● Dataset excerpts
===============

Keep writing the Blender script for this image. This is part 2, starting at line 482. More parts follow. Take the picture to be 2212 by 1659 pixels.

===============

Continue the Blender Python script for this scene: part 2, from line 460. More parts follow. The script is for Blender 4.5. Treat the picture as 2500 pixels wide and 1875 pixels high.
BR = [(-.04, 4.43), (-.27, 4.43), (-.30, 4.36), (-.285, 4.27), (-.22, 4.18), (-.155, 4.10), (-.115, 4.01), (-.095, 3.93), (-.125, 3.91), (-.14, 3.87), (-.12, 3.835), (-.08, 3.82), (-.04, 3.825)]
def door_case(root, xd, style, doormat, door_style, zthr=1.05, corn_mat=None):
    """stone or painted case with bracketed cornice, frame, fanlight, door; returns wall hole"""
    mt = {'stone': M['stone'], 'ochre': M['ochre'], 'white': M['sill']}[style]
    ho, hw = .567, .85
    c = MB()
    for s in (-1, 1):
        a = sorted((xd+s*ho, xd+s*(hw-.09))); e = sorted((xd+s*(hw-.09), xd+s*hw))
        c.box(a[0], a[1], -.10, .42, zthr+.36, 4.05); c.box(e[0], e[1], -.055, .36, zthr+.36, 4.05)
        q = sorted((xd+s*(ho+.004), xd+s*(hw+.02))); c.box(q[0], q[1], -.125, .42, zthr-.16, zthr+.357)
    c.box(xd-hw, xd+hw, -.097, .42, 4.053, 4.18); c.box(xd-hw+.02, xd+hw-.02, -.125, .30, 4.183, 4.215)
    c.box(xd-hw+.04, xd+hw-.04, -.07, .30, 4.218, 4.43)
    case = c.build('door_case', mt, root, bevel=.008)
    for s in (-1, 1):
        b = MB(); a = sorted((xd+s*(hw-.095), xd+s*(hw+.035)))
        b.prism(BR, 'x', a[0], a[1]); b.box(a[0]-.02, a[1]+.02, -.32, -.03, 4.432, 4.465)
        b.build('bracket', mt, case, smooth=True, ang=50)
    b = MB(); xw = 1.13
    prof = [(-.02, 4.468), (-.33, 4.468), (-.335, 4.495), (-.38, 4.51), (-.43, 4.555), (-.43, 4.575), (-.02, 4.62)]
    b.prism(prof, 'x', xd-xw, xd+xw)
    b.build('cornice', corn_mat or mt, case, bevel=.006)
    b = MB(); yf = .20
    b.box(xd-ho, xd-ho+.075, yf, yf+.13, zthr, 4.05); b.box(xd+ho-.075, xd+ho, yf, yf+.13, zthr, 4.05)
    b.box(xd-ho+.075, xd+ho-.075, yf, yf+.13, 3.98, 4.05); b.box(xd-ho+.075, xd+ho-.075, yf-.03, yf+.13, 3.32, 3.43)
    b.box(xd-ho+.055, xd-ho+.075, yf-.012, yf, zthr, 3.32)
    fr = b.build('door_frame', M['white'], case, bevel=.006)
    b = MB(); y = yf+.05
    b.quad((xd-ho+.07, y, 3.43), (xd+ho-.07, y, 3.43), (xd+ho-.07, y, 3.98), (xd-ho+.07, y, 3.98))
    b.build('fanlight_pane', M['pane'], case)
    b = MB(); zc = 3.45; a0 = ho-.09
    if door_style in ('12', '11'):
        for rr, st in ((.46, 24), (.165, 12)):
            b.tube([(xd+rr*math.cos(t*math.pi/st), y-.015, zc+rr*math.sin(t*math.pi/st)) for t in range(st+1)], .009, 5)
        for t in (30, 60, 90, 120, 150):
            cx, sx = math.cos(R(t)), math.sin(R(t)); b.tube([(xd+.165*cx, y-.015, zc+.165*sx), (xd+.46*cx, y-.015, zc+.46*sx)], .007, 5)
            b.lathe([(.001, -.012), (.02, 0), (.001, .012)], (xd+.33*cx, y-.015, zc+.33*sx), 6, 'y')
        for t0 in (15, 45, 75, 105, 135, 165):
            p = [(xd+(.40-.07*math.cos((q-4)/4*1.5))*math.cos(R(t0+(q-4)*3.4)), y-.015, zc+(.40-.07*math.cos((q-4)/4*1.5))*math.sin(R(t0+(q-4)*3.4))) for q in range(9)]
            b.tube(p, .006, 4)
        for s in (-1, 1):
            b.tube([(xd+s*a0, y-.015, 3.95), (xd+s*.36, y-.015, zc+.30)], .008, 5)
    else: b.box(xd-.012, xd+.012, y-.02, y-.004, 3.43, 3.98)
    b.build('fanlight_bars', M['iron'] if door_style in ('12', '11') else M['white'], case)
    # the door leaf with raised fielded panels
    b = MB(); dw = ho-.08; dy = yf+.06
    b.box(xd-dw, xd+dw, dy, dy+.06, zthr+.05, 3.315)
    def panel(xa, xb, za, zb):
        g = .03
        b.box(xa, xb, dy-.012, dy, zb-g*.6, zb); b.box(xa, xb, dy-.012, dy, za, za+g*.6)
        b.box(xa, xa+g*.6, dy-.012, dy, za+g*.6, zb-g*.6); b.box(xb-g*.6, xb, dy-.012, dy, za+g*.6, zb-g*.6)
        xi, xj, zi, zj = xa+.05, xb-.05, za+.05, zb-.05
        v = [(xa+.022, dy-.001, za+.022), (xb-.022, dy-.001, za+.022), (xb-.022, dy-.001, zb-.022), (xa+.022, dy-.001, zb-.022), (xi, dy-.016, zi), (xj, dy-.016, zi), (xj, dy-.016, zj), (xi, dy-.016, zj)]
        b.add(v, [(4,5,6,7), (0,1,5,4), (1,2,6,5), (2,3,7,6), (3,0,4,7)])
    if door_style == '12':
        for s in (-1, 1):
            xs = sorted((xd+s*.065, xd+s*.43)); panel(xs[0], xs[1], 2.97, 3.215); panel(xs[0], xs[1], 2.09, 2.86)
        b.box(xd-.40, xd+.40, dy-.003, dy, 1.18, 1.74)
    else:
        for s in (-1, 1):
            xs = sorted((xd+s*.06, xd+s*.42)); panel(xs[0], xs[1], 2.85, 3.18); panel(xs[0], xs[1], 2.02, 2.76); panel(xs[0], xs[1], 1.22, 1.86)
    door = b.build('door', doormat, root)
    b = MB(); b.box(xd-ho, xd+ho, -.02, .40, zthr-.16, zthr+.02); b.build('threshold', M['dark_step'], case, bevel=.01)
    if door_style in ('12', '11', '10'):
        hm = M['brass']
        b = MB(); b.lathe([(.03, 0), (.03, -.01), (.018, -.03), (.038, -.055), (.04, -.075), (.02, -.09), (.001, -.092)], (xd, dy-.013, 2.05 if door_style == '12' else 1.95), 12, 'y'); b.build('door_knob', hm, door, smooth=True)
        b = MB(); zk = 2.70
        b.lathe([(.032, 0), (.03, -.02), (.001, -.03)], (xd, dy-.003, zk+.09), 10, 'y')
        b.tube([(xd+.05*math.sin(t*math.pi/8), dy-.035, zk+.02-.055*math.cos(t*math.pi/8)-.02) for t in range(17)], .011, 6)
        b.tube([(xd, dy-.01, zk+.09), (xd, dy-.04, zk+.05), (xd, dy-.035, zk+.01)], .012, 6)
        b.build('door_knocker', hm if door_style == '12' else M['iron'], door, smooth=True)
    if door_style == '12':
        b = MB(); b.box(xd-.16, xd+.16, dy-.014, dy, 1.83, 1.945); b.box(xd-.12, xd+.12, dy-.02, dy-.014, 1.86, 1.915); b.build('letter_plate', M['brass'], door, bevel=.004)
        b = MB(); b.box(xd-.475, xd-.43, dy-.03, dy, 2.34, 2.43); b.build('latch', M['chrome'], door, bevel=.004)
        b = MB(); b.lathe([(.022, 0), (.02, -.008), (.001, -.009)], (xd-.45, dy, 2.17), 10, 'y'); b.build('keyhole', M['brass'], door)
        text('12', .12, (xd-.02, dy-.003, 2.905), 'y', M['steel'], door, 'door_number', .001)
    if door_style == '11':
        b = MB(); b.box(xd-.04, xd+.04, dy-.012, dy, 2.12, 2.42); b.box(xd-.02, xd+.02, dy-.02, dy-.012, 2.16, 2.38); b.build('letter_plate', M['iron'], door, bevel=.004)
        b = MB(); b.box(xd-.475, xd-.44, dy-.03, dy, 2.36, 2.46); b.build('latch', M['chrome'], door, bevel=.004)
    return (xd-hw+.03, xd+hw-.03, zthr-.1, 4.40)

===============

● What to produce
Filter the entries above down to the lines containing the word "part".

● Right answer
Keep writing the Blender script for this image. This is part 2, starting at line 482. More parts follow. Take the picture to be 2212 by 1659 pixels.
Continue the Blender Python script for this scene: part 2, from line 460. More parts follow. The script is for Blender 4.5. Treat the picture as 2500 pixels wide and 1875 pixels high.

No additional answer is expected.